After discussion and debate, a unanimous vote for approving the Critical purchases sought by the Sheriff’s office passed.

 

As such, Sheriff Chitwood released the following statement Wednesday on the Council’s Decision:

 

“I want to thank the Volusia County Council for approving the equipment we need to protect our deputies and our communities.

 

Here’s what was approved this week:

 

  • The next generation of body camera technology (TASER 7), with more cameras and more capabilities ($2.3 million over 5 years). This includes technology that will automatically activate a deputy’s camera, and the cameras of others in the area, anytime a firearm is pulled from its holster or a Taser is used.

 

  • All the technology, licensing and support that will allow us to upgrade our Computer-Aided Dispatch (CAD) system and Records Management System, which is the crucial infrastructure that allows all of us to do our jobs ($4.4 million). Our current CAD system was purchased in 2002, and support for it is being phased out. More than 30 local public safety organizations rely on this technology.

 

  • A trade-in of our current .40 caliber Glock handguns, some of which are 20 years old, in exchange for new 9mm Glock handguns ($134,184). These are the new standard used by the FBI and other major law enforcement organizations around the country.

 

  • Ammunition to continue firearms training for our deputies ($117,850).

 

  • A new Bearcat armored tactical rescue vehicle ($337,650) that will save lives when called upon. This was the only purchase request that was questioned, so I showed up to defend it and explain exactly why this equipment is needed.

 

The Sheriff’s Office currently has three armored tactical rescue vehicles, two of which are MRAPs that were provided to us by the federal government in the past for about $1,200 each. Here’s the reality: Those MRAPs can be taken away, which is what happened in 2015 when the Sheriff’s Office had to return two surplus military vehicles to Washington. We have to be prepared for that to happen again in the future. If we have to return 2 vehicles, without action, we would be down to 1, in a county that’s the size of Rhode Island, and home to 550,000 people and growing.

 

I know the critics say this is “militarizing the police” or going to war with our community. That’s just not true. Adding a Bearcat doesn’t change anything about our approach to community policing. These vehicles are used to PROTECT deputies and civilians in hostile situations with armed subjects, and to rescue people in all kinds of potentially dangerous conditions. The Sheriff’s Office has even used the Bearcat as an ambulance during a hurricane.

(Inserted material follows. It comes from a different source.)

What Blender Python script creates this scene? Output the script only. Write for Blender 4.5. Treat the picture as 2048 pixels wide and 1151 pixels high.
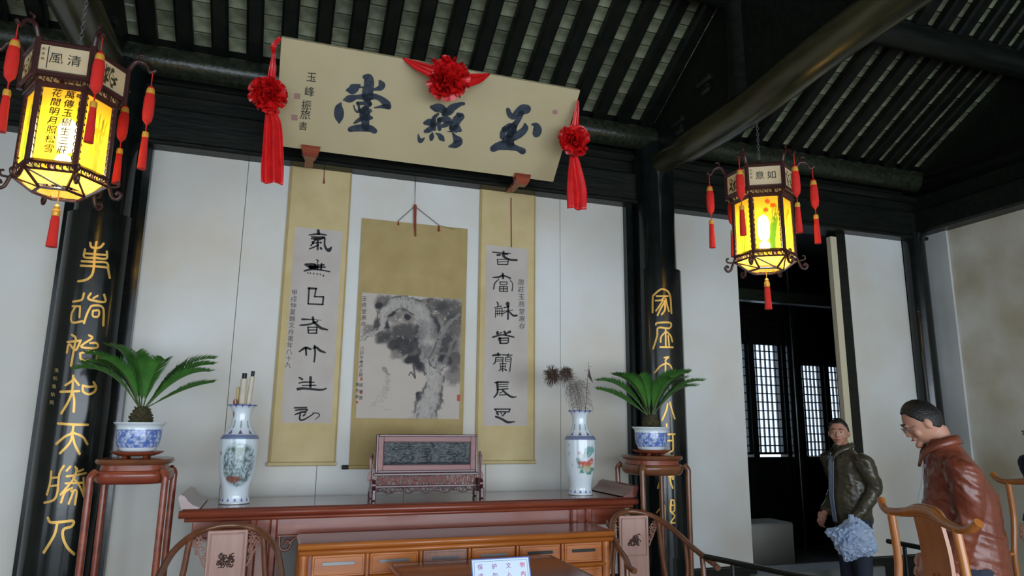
import bpy, bmesh, math, random
import numpy as np
from mathutils import Vector, Matrix, noise
R = math.radians; PI = math.pi
random.seed(7)
for o in list(bpy.data.objects): bpy.data.objects.remove(o)
scene = bpy.context.scene; COL = scene.collection

# ------------------------------------------------------------------ camera
CF, PITCH, YAW, ROLL = 1373.55, .194890, .328671, .0101708
CAM = np.array([0, -5.2, 1.55])
_fw = np.array([math.sin(YAW)*math.cos(PITCH), math.cos(YAW)*math.cos(PITCH), math.sin(PITCH)])
_r = np.array([math.cos(YAW), -math.sin(YAW), 0]); _u = np.cross(_r, _fw)
_r, _u = math.cos(ROLL)*_r + math.sin(ROLL)*_u, -math.sin(ROLL)*_r + math.cos(ROLL)*_u
cd = bpy.data.cameras.new('camera'); cam = bpy.data.objects.new('camera', cd); COL.objects.link(cam)
cd.sensor_width = 36; cd.lens = CF*36/2048; cd.clip_start = .05
cam.matrix_world = Matrix([[_r[0], _u[0], -_fw[0], CAM[0]], [_r[1], _u[1], -_fw[1], CAM[1]], [_r[2], _u[2], -_fw[2], CAM[2]], [0, 0, 0, 1]])
scene.camera = cam
def ray(x, y): return _fw + (x-1024)/CF*_r - (y-575.5)/CF*_u
def atY(x, y, Y=0.):
    d = ray(x, y); return CAM + d*(Y-CAM[1])/d[1]
def atplane(x, y, p, n):
    d = ray(x, y); n = np.array(n); return CAM + d*(n@(np.array(p)-CAM))/(n@d)

# ------------------------------------------------------------------ light and exposure
vs = scene.view_settings
vs.view_transform = 'Standard'; vs.look = 'None'; vs.gamma = 1; vs.exposure = 0.0; vs.use_curve_mapping = False
w = bpy.data.worlds.new('sky'); scene.world = w; w.use_nodes = True
nt = w.node_tree; bg = nt.nodes['Background']
sky = nt.nodes.new('ShaderNodeTexSky'); sky.sky_type = 'HOSEK_WILKIE'; sky.turbidity = 8; sky.ground_albedo = .4; sky.sun_direction = (.3, -.6, .74)
mixw = nt.nodes.new('ShaderNodeMixRGB'); mixw.inputs[0].default_value = .75; mixw.inputs[2].default_value = (.72, .84, 1, 1)
nt.links.new(sky.outputs[0], mixw.inputs[1]); nt.links.new(mixw.outputs[0], bg.inputs[0]); bg.inputs[1].default_value = 2.2
def area(name, loc, rot, sx, sy, e, col):
    l = bpy.data.lights.new(name, 'AREA'); l.shape = 'RECTANGLE'; l.size = sx; l.size_y = sy; l.energy = e; l.color = col
    o = bpy.data.objects.new(name, l); COL.objects.link(o); o.location = loc; o.rotation_euler = rot; return o
area('courtyard_daylight', (1.7, -8.6, 1.25), (R(90), 0, 0), 9, 2.4, 350, (.80, .91, 1.0))
area('backroom_daylight', (6.9, 3.3, 2.0), (R(90), 0, R(180)), 2.6, 1.4, 22, (.7, .85, 1.0))
area('side_door_daylight', (-4.6, -4.8, 1.6), (R(90), 0, R(-90)), 3.0, 2.6, 18, (.86, .93, 1.0))

# ------------------------------------------------------------------ materials
MATS = {}
def mat(name, col, rough=.5, metal=0, spec=.5, var=0, vscale=8, col2=None, bump=0, bscale=40, emit=None, estr=0, wave=None, coat=0, objvar=0, attr=None, trans=0, stretch=(1, 1, 1), sss=0):
    m = bpy.data.materials.new(name); m.use_nodes = True; n = m.node_tree.nodes; L = m.node_tree.links
    b = n['Principled BSDF']; b.inputs['Roughness'].default_value = rough; b.inputs['Metallic'].default_value = metal
    b.inputs['Specular IOR Level'].default_value = spec; b.inputs['Coat Weight'].default_value = coat
    b.inputs['Transmission Weight'].default_value = trans
    if coat: b.inputs['Coat Roughness'].default_value = .12
    c4 = (*col, 1); b.inputs['Base Color'].default_value = c4
    src = None
    tc = n.new('ShaderNodeTexCoord'); mp = n.new('ShaderNodeMapping'); L.new(tc.outputs['Object'], mp.inputs[0]); mp.inputs['Scale'].default_value = stretch
    if attr:
        a = n.new('ShaderNodeAttribute'); a.attribute_name = attr; src = a.outputs['Color']
    if col2 is not None:
        t = n.new('ShaderNodeTexNoise'); t.inputs['Scale'].default_value = vscale; t.inputs['Detail'].default_value = 6; L.new(mp.outputs[0], t.inputs['Vector'])
        rp = n.new('ShaderNodeValToRGB'); L.new(t.outputs['Fac'], rp.inputs[0]); rp.color_ramp.elements[0].position = .35; rp.color_ramp.elements[1].position = .68
        rp.color_ramp.elements[0].color = c4; rp.color_ramp.elements[1].color = (*col2, 1); src = rp.outputs[0]
    if objvar:
        oi = n.new('ShaderNodeObjectInfo'); h = n.new('ShaderNodeHueSaturation'); mr = n.new('ShaderNodeMapRange')
        L.new(oi.outputs['Random'], mr.inputs[0]); mr.inputs[3].default_value = 1-objvar; mr.inputs[4].default_value = 1+objvar
        L.new(mr.outputs[0], h.inputs['Value'])
        if src: L.new(src, h.inputs['Color'])
        else: h.inputs['Color'].default_value = c4
        src = h.outputs[0]
    if src: L.new(src, b.inputs['Base Color'])
    if emit:
        b.inputs['Emission Strength'].default_value = estr
        if emit == 'src': L.new(src, b.inputs['Emission Color'])
        else: b.inputs['Emission Color'].default_value = (*emit, 1)
    if bump:
        t2 = n.new('ShaderNodeTexNoise'); t2.inputs['Scale'].default_value = bscale; t2.inputs['Detail'].default_value = 5; L.new(mp.outputs[0], t2.inputs['Vector'])
        bp = n.new('ShaderNodeBump'); bp.inputs['Strength'].default_value = bump; bp.inputs['Distance'].default_value = .01
        L.new(t2.outputs['Fac'], bp.inputs['Height']); L.new(bp.outputs[0], b.inputs['Normal'])
    MATS[name] = m; return m
M = MATS
mat('lacquer', (.004, .006, .0055), .16, spec=.4, coat=.12, bump=.10, bscale=7, col2=(.008, .011, .010))
mat('darkwood', (.0045, .006, .0045), .38, spec=.35, bump=.25, bscale=14, col2=(.010, .012, .008), stretch=(.5, 3, 3))
mat('rafter', (.003, .004, .003), .45, spec=.3, bump=.3, bscale=20, col2=(.008, .009, .006))
mat('beam', (.010, .013, .008), .28, spec=.4, bump=.3, bscale=10, col2=(.028, .032, .019), stretch=(4, .6, 4))
mat('tile', (.09, .10, .055), .45, bump=.5, bscale=30, col2=(.24, .25, .165), vscale=7, objvar=.4)
mat('lime', (.5, .5, .4), .8)
mat('plaster', (.60, .55, .47), .6, col2=(.68, .70, .69), vscale=1.0, bump=.12, bscale=5)
mat('oldplaster', (.43, .37, .26), .9, col2=(.60, .57, .49), vscale=2.2, bump=.3, bscale=6)
mat('greyplaster', (.46, .46, .45), .9, col2=(.56, .56, .54), vscale=2.5, bump=.3, bscale=6)
mat('stone', (.12, .125, .12), .45, col2=(.18, .18, .17), vscale=3, bump=.3, bscale=12)
mat('board', (.49, .405, .235), .45, col2=(.54, .45, .27), vscale=2)
mat('blueink', (.022, .032, .05), .5, col2=(.05, .065, .085), vscale=25)
mat('ink', (.012, .011, .012), .7)
mat('softink', (.05, .045, .05), .8)
mat('seal', (.45, .08, .06), .8)
mat('paleseal', (.36, .2, .17), .8)
mat('gold', (.62, .36, .08), .38, metal=.55)
mat('silk', (.72, .012, .012), .38, col2=(.55, .004, .006), vscale=14, spec=.6)
mat('tassel', (.78, .018, .01), .6, bump=.6, bscale=120, stretch=(8, 8, .3))
mat('tasseltop', (.75, .38, .05), .45, metal=.3)
mat('lanternwood', (.045, .014, .012), .35, bump=.2, bscale=30)
mat('creampanel', (.62, .55, .36), .6, emit=(.62, .50, .25), estr=.22)
mat('glow', (.9, .8, .2), .6, attr='paint', emit='src', estr=2.1)
mat('glowunder', (.9, .6, .15), .6, emit=(1, .55, .08), estr=1.6)
mat('bulb', (1, 1, 1), .5, emit=(1, .85, .55), estr=14)
mat('crossbeam', (.016, .015, .007), .26, spec=.45, col2=(.055, .05, .022), vscale=4, bump=.25, bscale=8, stretch=(3, .5, 3))
mat('brocade', (.52, .40, .19), .75, col2=(.58, .46, .24), vscale=6, bump=.15, bscale=150)
mat('brocadedark', (.36, .26, .10), .75, col2=(.42, .31, .13), vscale=6, bump=.15, bscale=150)
mat('paper', (.47, .41, .37), .85, col2=(.52, .47, .43), vscale=5)
mat('painted', (.5, .5, .5), .8, attr='paint')
mat('porcelain', (.8, .8, .8), .12, attr='paint', coat=.5)
mat('porcelainwhite', (.72, .76, .78), .12, coat=.5)
mat('cord', (.05, .02, .015), .7)
mat('redcord', (.25, .04, .02), .7)
WS = (.6, 9, 9)
mat('redwood', (.20, .035, .018), .3, col2=(.30, .07, .03), vscale=3, stretch=WS, coat=.3)
mat('redwoodtop', (.13, .035, .028), .2, col2=(.19, .055, .04), vscale=3, stretch=WS, coat=.5)
mat('orangewood', (.42, .115, .02), .3, col2=(.55, .17, .03), vscale=3, stretch=WS, coat=.3)
mat('chairwood', (.13, .045, .018), .28, col2=(.2, .07, .03), vscale=4, stretch=(3, 3, 3), coat=.35)
mat('yokewood', (.36, .11, .022), .28, col2=(.44, .15, .03), vscale=3, stretch=(8, 8, .8), coat=.4)
mat('pinkwood', (.34, .17, .125), .35, col2=(.42, .22, .165), vscale=3, stretch=(8, 8, .8), coat=.2)
mat('carve', (.08, .045, .035), .5)
mat('screenwood', (.17, .04, .035), .38, col2=(.24, .062, .055), vscale=3, stretch=WS, coat=.1)
mat('screendark', (.07, .012, .018), .28, coat=.4)
mat('slate', (.05, .062, .062), .45, col2=(.02, .028, .03), vscale=14)
mat('slotmetal', (.2, .2, .2), .35, metal=.7)
mat('black', (.006, .006, .006), .5)
mat('leaf', (.035, .13, .018), .42, col2=(.06, .20, .03), vscale=9)
mat('stem', (.06, .10, .02), .5)
mat('palmtrunk', (.055, .045, .018), .9, bump=1, bscale=60)
mat('soil', (.03, .02, .012), .9)
mat('feather', (.13, .10, .085), .7)
mat('feathereye', (.05, .028, .02), .6)
mat('rollpaper', (.58, .50, .38), .7, col2=(.66, .58, .46), vscale=8)
mat('skin', (.48, .235, .155), .5, sss=.1)
mat('hair', (.008, .007, .006), .45, bump=.6, bscale=120)
mat('olive', (.05, .042, .024), .3, col2=(.075, .062, .036), vscale=9, bump=.5, bscale=14)
mat('brownleather', (.15, .035, .018), .3, col2=(.2, .05, .025), vscale=6, bump=.5, bscale=12)
mat('shirt', (.5, .56, .66), .7)
mat('tie', (.06, .1, .25), .6)
mat('trousers', (.02, .025, .045), .8)
mat('bluegrey', (.12, .16, .25), .8)
mat('shoe', (.01, .01, .01), .3)
mat('plasticblue', (.36, .47, .68), .25, col2=(.5, .58, .72), vscale=7, bump=.5, bscale=20)
mat('plasticwhite', (.5, .56, .58), .25, bump=.5, bscale=18)
mat('teal', (.05, .42, .38), .3)
mat('signblue', (.10, .16, .45), .3)
mat('signwhite', (.72, .82, .92), .25)
mat('signtext', (.30, .05, .32), .4)
mat('signred', (.7, .03, .2), .4)
mat('signline', (.1, .3, .5), .4)
mat('doorstone', (.42, .40, .34), .8, col2=(.5, .48, .42), vscale=3)
mat('cream', (.60, .52, .36), .7)
g = mat('glass', (.9, .95, 1), .05)
nn = g.node_tree.nodes; LL = g.node_tree.links; tr = nn.new('ShaderNodeBsdfTransparent'); mx = nn.new('ShaderNodeMixShader'); mx.inputs[0].default_value = .06
tr.inputs[0].default_value = (.92, .96, 1, 1)
LL.new(tr.outputs[0], mx.inputs[1]); LL.new(nn['Principled BSDF'].outputs[0], mx.inputs[2]); LL.new(mx.outputs[0], nn['Material Output'].inputs[0])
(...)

When a tornado tears through our community, as it just did a month ago in DeLand, or when wildfires threaten our area, what kind of vehicle do you want ready to respond to your neighborhood?

 

For me, this was not a political decision. It was a practical one. If we wait and see if a future administration will take back the surplus equipment provided to us, then we’ll be way behind. The Bearcat we just ordered will take months to build and deliver. If we wait until every other agency in America is placing orders to replace recalled equipment, then we’ll be waiting in line for years.

 

The purchases approved this week are smart, forward-thinking ways to protect the lives of our deputies and the people they serve. We have been making prudent, fiscally conservative decisions for years in order to be able to make these purchases. They’re all within our budget. We’re forecast to come in $6.7 million under budget this year, and about $20 million under budget over the past 4 years. We are putting our money into programs and equipment that will make Volusia County a safer place for everyone.”